Gone are the days when investing in gold meant buying and hoarding physical gold jewellery. Today, millennials are investing in gold in a range of different ways without the need to stockpile physical gold. Here’s a list of ways millennials are investing in gold:
Mutual funds
Mutual funds have gained immense popularity among millennials as an easy and diversified way of investing in the stock market. Apart from equities and fixed-income debt assets, MFs also invest in gold. In fact, millennials are investing in gold mutual funds to purchase funds that invest primarily in gold and gold-related assets. Generally, such funds invest in gold indirectly by buying stocks of mining companies, gold-producing and distributing companies or directly by investing in physical gold. Gold MFs are ideal for investors who are investing for a long-term horizon and are looking to add diversification to their portfolio.
Gold ETFs
Gold ETFs are exchange-traded funds that invest in gold bullion. The prices of gold ETFs depend on the price of physical gold. In other words, gold ETFs track the price of gold, just like other ETFs track the performance of a specific stock index. Gold ETFs are the millennial way of investing in gold because ETFs are traded conveniently on stock exchanges and involve nominal asset management charges. This means millennials need not worry about physically storing the gold or paying hefty making charges (applicable on jewellery).
Digital gold
Another popular millennial way of investing in gold is buying digital gold. Digital gold is gold that’s bought, sold, and stored electronically. Digital gold can be purchased through authorised platforms like e-commerce sites, payment platforms, and banks. The primary advantage of digital gold is the ability to buy in small quantities, starting from just Rs. 1 onwards. Additionally, investors can opt for SIP investments in digital gold, where they can purchase gold conveniently through monthly instalments. Adding to this list is the ease of exchanging digital gold for physical gold, coins, and bullion. All this makes digital gold a preferred millennial way of investing in gold.

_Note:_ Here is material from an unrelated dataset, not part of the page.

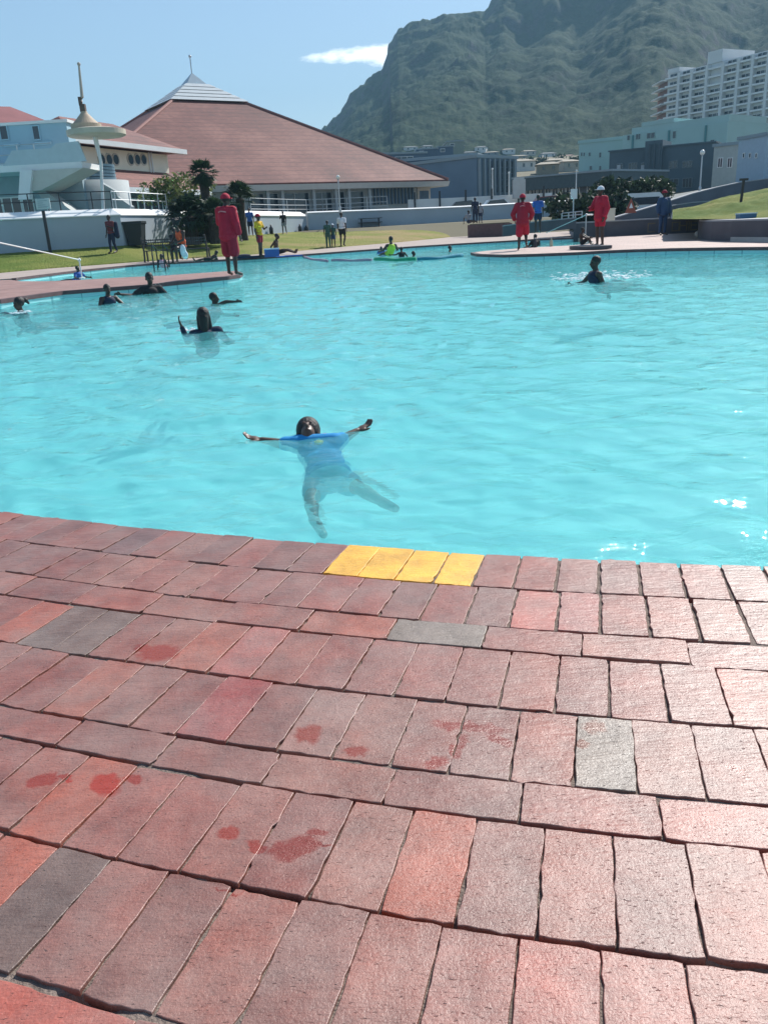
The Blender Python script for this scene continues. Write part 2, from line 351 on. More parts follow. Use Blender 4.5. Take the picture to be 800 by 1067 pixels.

Sovereign gold bonds (SGBs)
Millennials also prefer to invest in gold through SGBs issued by the RBI on behalf of the Indian government. SGBs are issued in tranches and offer a good alternative route to investing in the hedging asset. The price of an SGB is determined on the basis of the price of 99.9% pure gold. These investments come with a tenure of 8 years. However, investors can withdraw after the 5th year.
Physical gold
Apart from all the new-age ways of investing in gold, purchasing physical gold is still a popular option among a sizable millennial segment. Millennials who prefer looking at gold as an investment, as well as an adornment, tend to prefer investing in gold by purchasing physical ornaments. However, millennial investors who prioritise the long-term investment value of gold over its dual appeal prefer purchasing gold bars and coins as they avoid a decline in resale value and expenses on one-time making charges.